WHAT THIS TASK INVOLVES: Restate the material word for word and leave out anything that is a picture.
++++++
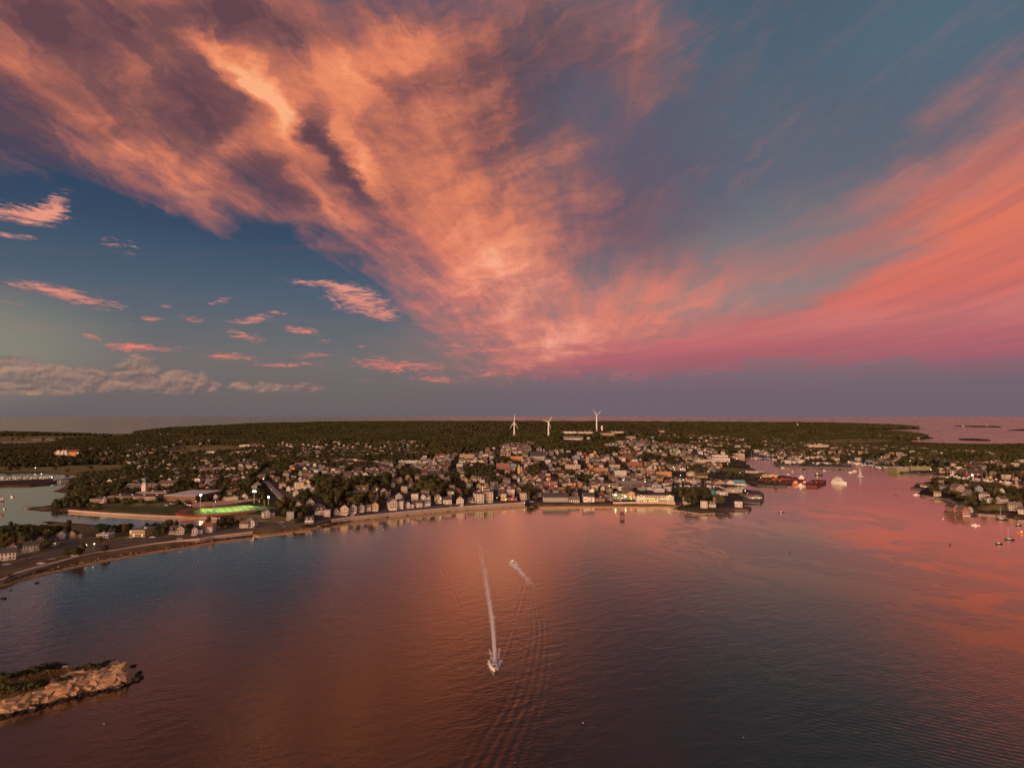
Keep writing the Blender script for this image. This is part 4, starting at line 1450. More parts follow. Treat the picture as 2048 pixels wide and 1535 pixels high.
def aim_lamp(name, loc, target, energy, col, ang=80, parent=None, size=1.0):
    ld = bpy.data.lights.new(name, 'SPOT')
    ld.energy = energy
    ld.color = col
    ld.spot_size = R(ang)
    ld.spot_blend = 0.6
    ld.shadow_soft_size = size
    lo = bpy.data.objects.new(name, ld)
    C.objects.link(lo)
    lo.location = loc
    lo.rotation_euler = (Vector(target) - Vector(loc)).to_track_quat('-Z', 'Y').to_euler()
    return lo


fl_lab = ['floodlight mast at the left end of the pitch, glowing brightest', 'dark-backed floodlight mast on the near side of the pitch',
          'tall floodlight mast behind the bleachers, glowing at the top', 'smaller floodlight mast beyond the right end of the pitch']
for i, (mx, my, hx) in enumerate([(400.5, 1020, 31), (427, 1027, 25), (508, 1006, 24.5), (537, 1009, 16)]):
    p = on(mx, my)
    p.z = zat(p.x, p.y)
    h = metres(hx, p) * 1.0
    dirv = Vector((cen.x - p.x, cen.y - p.y, 0)).normalized()
    rz = math.atan2(dirv.y, dirv.x) - PI / 2
    t = thing('floodlight_mast', p, rz, fl_lab[i], 'floodlight', 'floodlights round the football pitch')
    b = MB(); b.cyl(0, 0, -1, h, 0.45, 0.25, 8); b.build('pole', m_steel, t)
    b = MB(); b.box(-2.6, 2.6, -0.35, 0.0, h - 1.6, h + 0.6); b.build('lamp_bank', m_dark, t)
    for k in range(8):
        bb = MB()
        cx_, cz_ = -2.0 + (k % 4) * 1.33, h - 1.0 + (k // 4) * 1.0
        bb.box(cx_ - 0.45, cx_ + 0.45, 0.02, 0.3, cz_ - 0.35, cz_ + 0.35)
        bb.build('floodlight', m_flood, t)
    hp = p + Vector((0, 0, h)) + dirv * 1.0
    tg = cen + ax * (-22, 14, 0, 0)[i]
    if i > 1:
        tg = Vector((p.x + dirv.x * 34 - ax.x * (12 if i == 3 else -4), p.y + dirv.y * 34 - ax.y * (12 if i == 3 else -4), 0))
    aim_lamp('floodlight_beam', hp, (tg.x, tg.y, FZ), 75000, (1.0, 1.0, 0.42), 104 if i < 2 else 48)
    reserve(mx - 2, mx + 2, my - hx, my, 6)

# ------------------------------------------------------------------ wind turbines
def blade(bm_, a, L, up, mi=0):
    """tapered twisted blade from the hub, in the rotor plane x-z"""
    dx_, dz_ = math.sin(a), math.cos(a)
    nx_, nz_ = math.cos(a), -math.sin(a)
    st_ = [(0.02, 1.0, 0.9), (0.12, 1.9, 0.55), (0.25, 2.3, 0.4), (0.6, 1.4, 0.25), (1.0, 0.35, 0.12)]
    vs, fs = [], []
    for r_, c_, th in st_:
        for (u_, w_) in ((-0.3, 0), (0.1, 1), (0.7, 0), (0.1, -1)):
            vs.append((dx_ * L * r_ + nx_ * u_ * c_, w_ * th - 0.2, up + dz_ * L * r_ + nz_ * u_ * c_))
    for i in range(len(st_) - 1):
        for k in range(4):
            a0, a1 = 4 * i + k, 4 * i + (k + 1) % 4
            fs.append((a0, a1, a1 + 4, a0 + 4))
    fs.append((16, 17, 18, 19))
    bm_.add(vs, fs, mi)


m_turb = mat('turbine_white', (0.80, 0.79, 0.77), 0.5)
tb = [(1028.5, 871, 27.2, 16.5, (0.02, 2.62, 3.75), 8, 'leftmost wind turbine, one blade upright against the horizon'),
      (1097, 872.5, 29, 14.5, (0.50, 2.85, 4.95), 15, 'middle wind turbine with one blade pointing down behind its tower'),
      (1193.5, 862, 32, 14, (-0.62, 0.80, 3.1), 0, 'rightmost and tallest wind turbine rising well above the ridge')]
for (px, py, hh, bl_, angs, rz, lab) in tb:
    p = on(px, py)
    h, L = metres(hh, p), metres(bl_, p)
    t = thing('wind_turbine', p, R(rz), lab, 'wind turbine', 'wind turbines on the hill behind the town')
    b = MB(); b.cyl(0, 0, -3, h - 1.6, 3.0, 1.7, 14); b.build('tower', m_turb, t)
    b = MB(); b.box(-1.9, 1.9, -2.5, 7.5, h - 1.59, h + 2.2); b.build('nacelle', m_turb, t)
    b = MB(); b.bar((0, -5.2, h + 0.3), (0, -2.51, h + 0.3), 0.7, 10, 0, 2.0); hb = b.build('hub', m_turb, t)
    for a in angs:
        b = MB(); blade(b, a, L, h + 0.3)
        o = b.build('blade', m_turb, t)
        o.data.transform(Matrix.Translation((0, -3.8, 0)))
    reserve(px - 3, px + 3, py - hh, py, 5)
    if px < 1100 and px < 1040:
        q = on(1034, 872.5)
        u = thing('service_building', q, 0, 'flat tan building at the foot of the leftmost wind turbine', 'building')
        MB().box(-16, 16, 0, 14, -4, 6).build('wall', WM['tan'], u)
        MB().box(-16.4, 16.4, -0.4, 14.4, 6.02, 6.6).build('roof', RM['brown'], u)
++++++
WRITTEN ANSWER:
Keep writing the Blender script for this image. This is part 4, starting at line 1450. More parts follow. Treat the picture as 2048 pixels wide and 1535 pixels high.
def aim_lamp(name, loc, target, energy, col, ang=80, parent=None, size=1.0):
    ld = bpy.data.lights.new(name, 'SPOT')
    ld.energy = energy
    ld.color = col
    ld.spot_size = R(ang)
    ld.spot_blend = 0.6
    ld.shadow_soft_size = size
    lo = bpy.data.objects.new(name, ld)
    C.objects.link(lo)
    lo.location = loc
    lo.rotation_euler = (Vector(target) - Vector(loc)).to_track_quat('-Z', 'Y').to_euler()
    return lo


fl_lab = ['floodlight mast at the left end of the pitch, glowing brightest', 'dark-backed floodlight mast on the near side of the pitch',
          'tall floodlight mast behind the bleachers, glowing at the top', 'smaller floodlight mast beyond the right end of the pitch']
for i, (mx, my, hx) in enumerate([(400.5, 1020, 31), (427, 1027, 25), (508, 1006, 24.5), (537, 1009, 16)]):
    p = on(mx, my)
    p.z = zat(p.x, p.y)
    h = metres(hx, p) * 1.0
    dirv = Vector((cen.x - p.x, cen.y - p.y, 0)).normalized()
    rz = math.atan2(dirv.y, dirv.x) - PI / 2
    t = thing('floodlight_mast', p, rz, fl_lab[i], 'floodlight', 'floodlights round the football pitch')
    b = MB(); b.cyl(0, 0, -1, h, 0.45, 0.25, 8); b.build('pole', m_steel, t)
    b = MB(); b.box(-2.6, 2.6, -0.35, 0.0, h - 1.6, h + 0.6); b.build('lamp_bank', m_dark, t)
    for k in range(8):
        bb = MB()
        cx_, cz_ = -2.0 + (k % 4) * 1.33, h - 1.0 + (k // 4) * 1.0
        bb.box(cx_ - 0.45, cx_ + 0.45, 0.02, 0.3, cz_ - 0.35, cz_ + 0.35)
        bb.build('floodlight', m_flood, t)
    hp = p + Vector((0, 0, h)) + dirv * 1.0
    tg = cen + ax * (-22, 14, 0, 0)[i]
    if i > 1:
        tg = Vector((p.x + dirv.x * 34 - ax.x * (12 if i == 3 else -4), p.y + dirv.y * 34 - ax.y * (12 if i == 3 else -4), 0))
    aim_lamp('floodlight_beam', hp, (tg.x, tg.y, FZ), 75000, (1.0, 1.0, 0.42), 104 if i < 2 else 48)
    reserve(mx - 2, mx + 2, my - hx, my, 6)

# ------------------------------------------------------------------ wind turbines
def blade(bm_, a, L, up, mi=0):
    """tapered twisted blade from the hub, in the rotor plane x-z"""
    dx_, dz_ = math.sin(a), math.cos(a)
    nx_, nz_ = math.cos(a), -math.sin(a)
    st_ = [(0.02, 1.0, 0.9), (0.12, 1.9, 0.55), (0.25, 2.3, 0.4), (0.6, 1.4, 0.25), (1.0, 0.35, 0.12)]
    vs, fs = [], []
    for r_, c_, th in st_:
        for (u_, w_) in ((-0.3, 0), (0.1, 1), (0.7, 0), (0.1, -1)):
            vs.append((dx_ * L * r_ + nx_ * u_ * c_, w_ * th - 0.2, up + dz_ * L * r_ + nz_ * u_ * c_))
    for i in range(len(st_) - 1):
        for k in range(4):
            a0, a1 = 4 * i + k, 4 * i + (k + 1) % 4
            fs.append((a0, a1, a1 + 4, a0 + 4))
    fs.append((16, 17, 18, 19))
    bm_.add(vs, fs, mi)


m_turb = mat('turbine_white', (0.80, 0.79, 0.77), 0.5)
tb = [(1028.5, 871, 27.2, 16.5, (0.02, 2.62, 3.75), 8, 'leftmost wind turbine, one blade upright against the horizon'),
      (1097, 872.5, 29, 14.5, (0.50, 2.85, 4.95), 15, 'middle wind turbine with one blade pointing down behind its tower'),
      (1193.5, 862, 32, 14, (-0.62, 0.80, 3.1), 0, 'rightmost and tallest wind turbine rising well above the ridge')]
for (px, py, hh, bl_, angs, rz, lab) in tb:
    p = on(px, py)
    h, L = metres(hh, p), metres(bl_, p)
    t = thing('wind_turbine', p, R(rz), lab, 'wind turbine', 'wind turbines on the hill behind the town')
    b = MB(); b.cyl(0, 0, -3, h - 1.6, 3.0, 1.7, 14); b.build('tower', m_turb, t)
    b = MB(); b.box(-1.9, 1.9, -2.5, 7.5, h - 1.59, h + 2.2); b.build('nacelle', m_turb, t)
    b = MB(); b.bar((0, -5.2, h + 0.3), (0, -2.51, h + 0.3), 0.7, 10, 0, 2.0); hb = b.build('hub', m_turb, t)
    for a in angs:
        b = MB(); blade(b, a, L, h + 0.3)
        o = b.build('blade', m_turb, t)
        o.data.transform(Matrix.Translation((0, -3.8, 0)))
    reserve(px - 3, px + 3, py - hh, py, 5)
    if px < 1100 and px < 1040:
        q = on(1034, 872.5)
        u = thing('service_building', q, 0, 'flat tan building at the foot of the leftmost wind turbine', 'building')
        MB().box(-16, 16, 0, 14, -4, 6).build('wall', WM['tan'], u)
        MB().box(-16.4, 16.4, -0.4, 14.4, 6.02, 6.6).build('roof', RM['brown'], u)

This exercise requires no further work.